+++ Supplied information +++
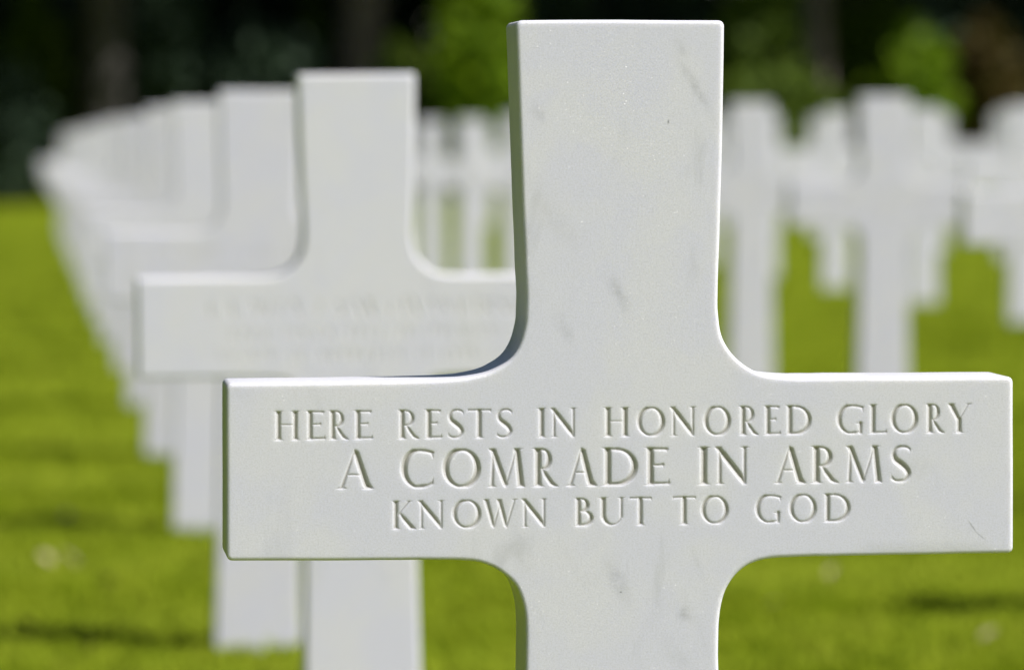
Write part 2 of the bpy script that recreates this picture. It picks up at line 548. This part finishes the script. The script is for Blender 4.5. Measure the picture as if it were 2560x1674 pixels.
def cross_mesh(name, loop, thick, bev, rect, step, carve, mat):
    """loop in (x, z); front face at y = 0 looking to -y; carve(D, xs, zs) fills the depth grid of the lettered rectangle"""
    n = len(loop)
    verts, faces, smooth = [], [], []
    rings = []
    for k in range(5):
        ph = R(90 * k / 4)
        lp = inset(loop, bev * (1 - math.sin(ph)))
        rings.append((lp, bev * (1 - math.cos(ph))))
    for k in range(5):
        ph = R(90 - 90 * k / 4)
        lp = inset(loop, bev * (1 - math.sin(ph)))
        rings.append((lp, thick - bev * (1 - math.cos(ph))))
    for lp, y in rings:
        verts += [(x, y, z) for x, z in lp]
    for k in range(len(rings) - 1):
        for i in range(n):
            j = (i + 1) % n
            faces.append((k * n + i, k * n + j, (k + 1) * n + j, (k + 1) * n + i))
            smooth.append(True)
    faces.append(tuple((len(rings) - 1) * n + i for i in range(n)))
    smooth.append(False)
    # lettered rectangle as a height field
    xs = np.arange(rect[0], rect[1], step)
    zs = np.arange(rect[2], rect[3], step)
    D = np.zeros((len(zs), len(xs)))
    carve(D, xs, zs)
    D[0, :] = D[-1, :] = 0
    D[:, 0] = D[:, -1] = 0
    base = len(verts)
    nxs = len(xs)
    for j, z in enumerate(zs):
        for i, x in enumerate(xs):
            verts.append((float(x), float(D[j, i]), float(z)))
    for j in range(len(zs) - 1):
        for i in range(nxs - 1):
            a = base + j * nxs + i
            faces.append((a, a + 1, a + nxs + 1, a + nxs))
            smooth.append(True)
    # the rest of the front face
    bl = [base + i for i in range(nxs)] + [base + j * nxs + nxs - 1 for j in range(1, len(zs))]
    bl += [base + (len(zs) - 1) * nxs + i for i in range(nxs - 2, -1, -1)] + [base + j * nxs for j in range(len(zs) - 2, 0, -1)]
    ids = list(range(n)) + bl
    co = [Vector((verts[i][0], verts[i][2])) for i in ids]
    ed = [(i, (i + 1) % n) for i in range(n)] + [(n + i, n + (i + 1) % len(bl)) for i in range(len(bl))]
    vo, _, fo, ov, _, _ = delaunay_2d_cdt(co, ed, [], 1, 1e-7)
    remap = [ids[o[0]] if o else None for o in ov]
    for f in fo:
        cx = sum(vo[i].x for i in f) / len(f)
        cz = sum(vo[i].y for i in f) / len(f)
        if xs[0] < cx < xs[-1] and zs[0] < cz < zs[-1]:
            continue
        g = [remap[i] for i in f]
        if None in g or len(set(g)) < 3:
            continue
        faces.append(tuple(g))
        smooth.append(True)
    me = bpy.data.meshes.new(name)
    me.from_pydata(verts, [], faces)
    me.polygons.foreach_set('use_smooth', smooth)
    me.materials.append(mat)
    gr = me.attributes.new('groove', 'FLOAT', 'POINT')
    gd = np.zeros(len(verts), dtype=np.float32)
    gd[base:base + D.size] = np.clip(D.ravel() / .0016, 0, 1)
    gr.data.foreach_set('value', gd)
    bm = bmesh.new()
    bm.from_mesh(me)
    bmesh.ops.recalc_face_normals(bm, faces=bm.faces)
    # the bevel meets the flat faces along a crisp line of normals
    for e in bm.edges:
        if len(e.link_faces) == 2 and all(abs(v.co.y) < 1e-7 or abs(v.co.y - thick) < 1e-7 for v in e.verts):
            fl = [abs(f.normal.y) > .9999 for f in e.link_faces]
            if fl[0] != fl[1] and not all(rect[0] - .01 < v.co.x < rect[1] + .01 and rect[2] - .01 < v.co.z < rect[3] + .01 for v in e.verts):
                e.smooth = False
    bm.to_mesh(me)
    bm.free()
    return me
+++
Required work
Only the lines from the line with "gr = me.attributes.new('groove', 'FLOAT', 'POINT')" to the line with "gd[base:base + D.size]", inclusive, are to be printed, exactly as they appear.

Worked solution
    gr = me.attributes.new('groove', 'FLOAT', 'POINT')
    gd = np.zeros(len(verts), dtype=np.float32)
    gd[base:base + D.size] = np.clip(D.ravel() / .0016, 0, 1)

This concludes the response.